» Job: Below is some material; set it all down exactly, apart from the pictures.

□ □ □ □ □

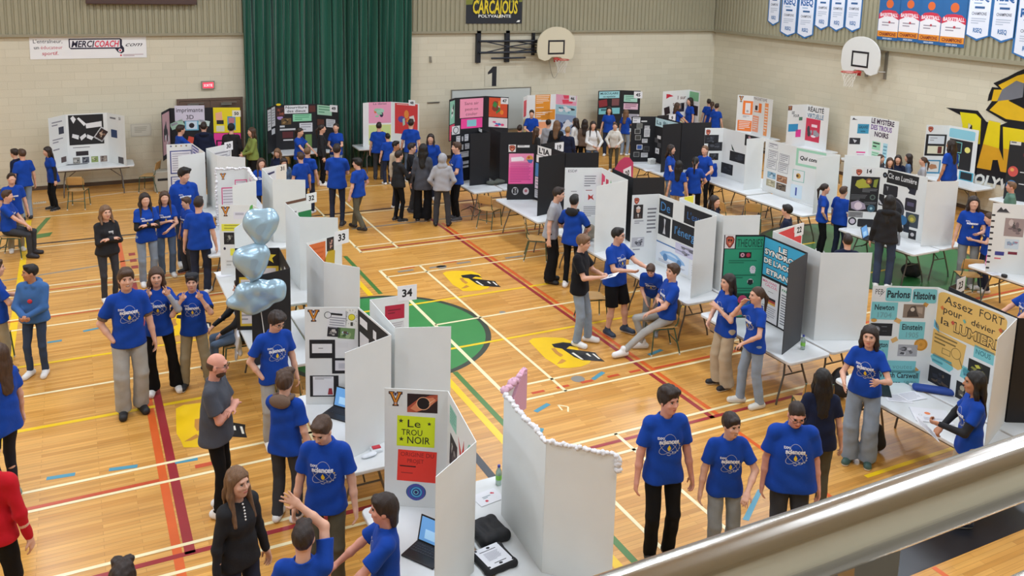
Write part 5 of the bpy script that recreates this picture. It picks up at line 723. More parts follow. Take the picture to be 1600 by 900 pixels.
wb('white board with black framed sheets beside the wall mural',[(1448,195),(1484,196),(1530,204)],{0:[lion(.06,.02,.26),(.03,.18,.92,.60,'#1c1c1e',[('r',.12,.07,.9,.44,'#d6dce0'),('r',.12,.54,.9,.90,'#e0dcc0'),('r',.62,.56,.82,.88,'#6a2a24'),ln(2,'#a0a0a4',.2,.15,.55,.35)],{'n':'black_frame_poster'}),(.1,.68,.78,.95,'#3f86a8',[('r',.1,.1,.9,.88,'#d8d4cc'),('p',[(.2,.5),(.4,.3),(.7,.35),(.8,.6),(.4,.7)],'#b07a54')],{'n':'blue_frame_poster'})],1:[(.02,.04,.9,.22,'#8cc8d6',(),{'n':'blue_title','shape':'round'}),(.06,.24,.85,.80,'#1c1c1e',[('f',.12,.08,.55,.45,.03,'#7ac0b8'),('c',.8,.3,.12,'#e8e07a'),('f',.12,.5,.5,.9,.03,'#7ac0b8')],{'n':'black_frame_poster'}),(.5,.82,.98,1.06-.07,'#3fa0b8',[('r',.1,.1,.9,.9,'#20242a')],{'n':'blue_frame_poster'})]},zt=2.11)
wb('black board with red and blue round prints in front of the mural',[(1578,220),(1630,226)],{0:[(.02,.0,.35,.06,'#d0cfc8',[ln(1,'#55555a')],{'n':'title_strip'}),(.4,.15,.95,.32,'#17181c',[T(.1,.5,.3,'LE COEUR','#6a1a2a',b=.03,w=.8)],{'n':'title_sheet'}),(.05,.42,.36,.60,'#c8504a',[('c',.4,.35,.2,'#e0a05a')],{'n':'heart_print','shape':'disc'}),(.04,.66,.36,.84,'#3f78b0',[('c',.5,.5,.2,'#b8d4e4')],{'n':'blue_print','shape':'disc'}),(.42,.5,.6,.515,'#d0d0d0',(),{'n':'title_strip'}),(.42,.7,.6,.715,'#d0d0d0',(),{'n':'title_strip'})]},zt=2.15,col='k')
# ================================================================ figures
f32=np.float32
def A3(*p): return np.array(p,float)
def smin(a,b,k):
    if k<=0: return np.minimum(a,b)
    h=np.maximum(k-np.abs(a-b),0)/k
    return np.minimum(a,b)-h*h*(k*.25)
def cap(a,b,ra,rb=None,n=None,q=1.,k=.02): return dict(t='c',a=A3(*a),b=A3(*b),ra=ra,rb=ra if rb is None else rb,n=None if n is None else A3(*n)/np.linalg.norm(n),q=q,k=k)
def ell(c,r,R=None,k=.02,sub=False): return dict(t='e',c=A3(*c),r=A3(*r),R=R,k=k,sub=sub)
def d_prim(p,P):
    if p['t']=='c':
        ab=p['b']-p['a']; v=P-p['a'].astype(f32); L=float(ab@ab)+1e-9
        t=np.clip((v@ab.astype(f32))/L,0,1); v=v-t[...,None]*ab.astype(f32)
        if p['n'] is not None: n=p['n'].astype(f32); v=v+(1/p['q']-1)*(v@n)[...,None]*n
        d=np.sqrt((v*v).sum(-1))-(p['ra']+(p['rb']-p['ra'])*t)
        return d*(p['q'] if p['q']<1 else 1)
    v=P-p['c'].astype(f32)
    if p['R'] is not None: v=v@p['R'].astype(f32)
    r=p['r'].astype(f32); k0=np.sqrt(((v/r)**2).sum(-1)); k1=np.sqrt(((v/(r*r))**2).sum(-1))+1e-6
    return k0*(k0-1)/k1
def b_prim(p):
    if p['t']=='c': r=max(p['ra'],p['rb']); return np.minimum(p['a'],p['b'])-r,np.maximum(p['a'],p['b'])+r
    r=p['r'].max() if p['R'] is not None else p['r']; return p['c']-r,p['c']+r
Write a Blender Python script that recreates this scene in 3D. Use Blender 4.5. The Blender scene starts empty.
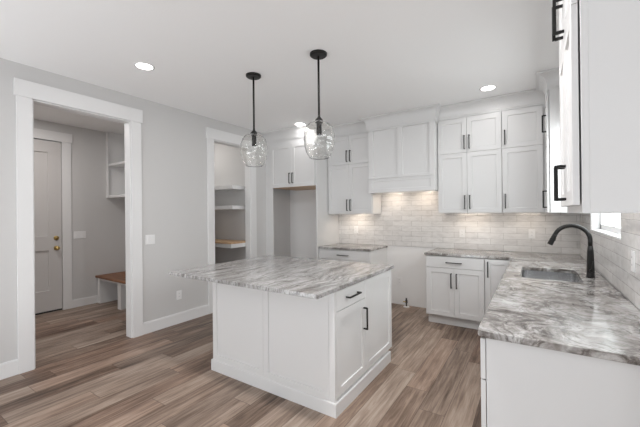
import bpy, bmesh, math, random
from mathutils import Vector, Matrix
random.seed(4)
S = bpy.context.scene
COL = S.collection

# ------------------------------------------------------------------ camera
F_PX, YAW, PITCH, ROLL, CAM_H, CX, CY = 324.70, 0.5796, 0.0021, 0.0100, 1.4372, 321.55, 212.70
def make_camera():
    c, s = math.cos(YAW), math.sin(YAW); cp, sp = math.cos(PITCH), math.sin(PITCH); cr, sr = math.cos(ROLL), math.sin(ROLL)
    R = Vector((c, s, 0)); F0 = Vector((-s, c, 0)); U0 = Vector((0, 0, 1))
    F = F0*cp + U0*sp; U = U0*cp - F0*sp
    R2 = R*cr - U*sr; U2 = R*sr + U*cr
    cam = bpy.data.cameras.new('camera'); o = bpy.data.objects.new('camera', cam); COL.objects.link(o)
    m = Matrix.Identity(4)
    for i in range(3):
        m[i][0] = R2[i]; m[i][1] = U2[i]; m[i][2] = -F[i]
    m[2][3] = CAM_H
    o.matrix_world = m
    cam.sensor_fit = 'HORIZONTAL'; cam.sensor_width = 36; cam.lens = 36*F_PX/640
    cam.shift_x = (320-CX)/640; cam.shift_y = (CY-213.5)/640
    cam.clip_start = 0.05
    S.camera = o
make_camera()

# ------------------------------------------------------------------ world, daylight, added fills, exposure
S.view_settings.view_transform = 'Standard'; S.view_settings.look = 'None'
S.view_settings.gamma = 1.0; S.view_settings.use_curve_mapping = False
S.view_settings.exposure = 0.05
S.cycles.diffuse_bounces = 10; S.cycles.max_bounces = 16
W = bpy.data.worlds.new('sky'); S.world = W; W.use_nodes = True
_n, _l = W.node_tree.nodes, W.node_tree.links
_bg = _n['Background']; _bg.inputs[0].default_value = (0.88, 0.94, 1.0, 1)
_tc = _n.new('ShaderNodeTexCoord'); _sp = _n.new('ShaderNodeSeparateXYZ'); _mr = _n.new('ShaderNodeMapRange')
_l.new(_tc.outputs['Generated'], _sp.inputs[0]); _l.new(_sp.outputs['Y'], _mr.inputs['Value'])     # overcast sky, brightest beyond the sink window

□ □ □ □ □

» Result:
Write part 5 of the bpy script that recreates this picture. It picks up at line 723. More parts follow. Take the picture to be 1600 by 900 pixels.
wb('white board with black framed sheets beside the wall mural',[(1448,195),(1484,196),(1530,204)],{0:[lion(.06,.02,.26),(.03,.18,.92,.60,'#1c1c1e',[('r',.12,.07,.9,.44,'#d6dce0'),('r',.12,.54,.9,.90,'#e0dcc0'),('r',.62,.56,.82,.88,'#6a2a24'),ln(2,'#a0a0a4',.2,.15,.55,.35)],{'n':'black_frame_poster'}),(.1,.68,.78,.95,'#3f86a8',[('r',.1,.1,.9,.88,'#d8d4cc'),('p',[(.2,.5),(.4,.3),(.7,.35),(.8,.6),(.4,.7)],'#b07a54')],{'n':'blue_frame_poster'})],1:[(.02,.04,.9,.22,'#8cc8d6',(),{'n':'blue_title','shape':'round'}),(.06,.24,.85,.80,'#1c1c1e',[('f',.12,.08,.55,.45,.03,'#7ac0b8'),('c',.8,.3,.12,'#e8e07a'),('f',.12,.5,.5,.9,.03,'#7ac0b8')],{'n':'black_frame_poster'}),(.5,.82,.98,1.06-.07,'#3fa0b8',[('r',.1,.1,.9,.9,'#20242a')],{'n':'blue_frame_poster'})]},zt=2.11)
wb('black board with red and blue round prints in front of the mural',[(1578,220),(1630,226)],{0:[(.02,.0,.35,.06,'#d0cfc8',[ln(1,'#55555a')],{'n':'title_strip'}),(.4,.15,.95,.32,'#17181c',[T(.1,.5,.3,'LE COEUR','#6a1a2a',b=.03,w=.8)],{'n':'title_sheet'}),(.05,.42,.36,.60,'#c8504a',[('c',.4,.35,.2,'#e0a05a')],{'n':'heart_print','shape':'disc'}),(.04,.66,.36,.84,'#3f78b0',[('c',.5,.5,.2,'#b8d4e4')],{'n':'blue_print','shape':'disc'}),(.42,.5,.6,.515,'#d0d0d0',(),{'n':'title_strip'}),(.42,.7,.6,.715,'#d0d0d0',(),{'n':'title_strip'})]},zt=2.15,col='k')
# ================================================================ figures
f32=np.float32
def A3(*p): return np.array(p,float)
def smin(a,b,k):
    if k<=0: return np.minimum(a,b)
    h=np.maximum(k-np.abs(a-b),0)/k
    return np.minimum(a,b)-h*h*(k*.25)
def cap(a,b,ra,rb=None,n=None,q=1.,k=.02): return dict(t='c',a=A3(*a),b=A3(*b),ra=ra,rb=ra if rb is None else rb,n=None if n is None else A3(*n)/np.linalg.norm(n),q=q,k=k)
def ell(c,r,R=None,k=.02,sub=False): return dict(t='e',c=A3(*c),r=A3(*r),R=R,k=k,sub=sub)
def d_prim(p,P):
    if p['t']=='c':
        ab=p['b']-p['a']; v=P-p['a'].astype(f32); L=float(ab@ab)+1e-9
        t=np.clip((v@ab.astype(f32))/L,0,1); v=v-t[...,None]*ab.astype(f32)
        if p['n'] is not None: n=p['n'].astype(f32); v=v+(1/p['q']-1)*(v@n)[...,None]*n
        d=np.sqrt((v*v).sum(-1))-(p['ra']+(p['rb']-p['ra'])*t)
        return d*(p['q'] if p['q']<1 else 1)
    v=P-p['c'].astype(f32)
    if p['R'] is not None: v=v@p['R'].astype(f32)
    r=p['r'].astype(f32); k0=np.sqrt(((v/r)**2).sum(-1)); k1=np.sqrt(((v/(r*r))**2).sum(-1))+1e-6
    return k0*(k0-1)/k1
def b_prim(p):
    if p['t']=='c': r=max(p['ra'],p['rb']); return np.minimum(p['a'],p['b'])-r,np.maximum(p['a'],p['b'])+r
    r=p['r'].max() if p['R'] is not None else p['r']; return p['c']-r,p['c']+r
Write a Blender Python script that recreates this scene in 3D. Use Blender 4.5. The Blender scene starts empty.
import bpy, bmesh, math, random
from mathutils import Vector, Matrix
random.seed(4)
S = bpy.context.scene
COL = S.collection

# ------------------------------------------------------------------ camera
F_PX, YAW, PITCH, ROLL, CAM_H, CX, CY = 324.70, 0.5796, 0.0021, 0.0100, 1.4372, 321.55, 212.70
def make_camera():
    c, s = math.cos(YAW), math.sin(YAW); cp, sp = math.cos(PITCH), math.sin(PITCH); cr, sr = math.cos(ROLL), math.sin(ROLL)
    R = Vector((c, s, 0)); F0 = Vector((-s, c, 0)); U0 = Vector((0, 0, 1))
    F = F0*cp + U0*sp; U = U0*cp - F0*sp
    R2 = R*cr - U*sr; U2 = R*sr + U*cr
    cam = bpy.data.cameras.new('camera'); o = bpy.data.objects.new('camera', cam); COL.objects.link(o)
    m = Matrix.Identity(4)
    for i in range(3):
        m[i][0] = R2[i]; m[i][1] = U2[i]; m[i][2] = -F[i]
    m[2][3] = CAM_H
    o.matrix_world = m
    cam.sensor_fit = 'HORIZONTAL'; cam.sensor_width = 36; cam.lens = 36*F_PX/640
    cam.shift_x = (320-CX)/640; cam.shift_y = (CY-213.5)/640
    cam.clip_start = 0.05
    S.camera = o
make_camera()

# ------------------------------------------------------------------ world, daylight, added fills, exposure
S.view_settings.view_transform = 'Standard'; S.view_settings.look = 'None'
S.view_settings.gamma = 1.0; S.view_settings.use_curve_mapping = False
S.view_settings.exposure = 0.05
S.cycles.diffuse_bounces = 10; S.cycles.max_bounces = 16
W = bpy.data.worlds.new('sky'); S.world = W; W.use_nodes = True
_n, _l = W.node_tree.nodes, W.node_tree.links
_bg = _n['Background']; _bg.inputs[0].default_value = (0.88, 0.94, 1.0, 1)
_tc = _n.new('ShaderNodeTexCoord'); _sp = _n.new('ShaderNodeSeparateXYZ'); _mr = _n.new('ShaderNodeMapRange')
_l.new(_tc.outputs['Generated'], _sp.inputs[0]); _l.new(_sp.outputs['Y'], _mr.inputs['Value'])     # overcast sky, brightest beyond the sink window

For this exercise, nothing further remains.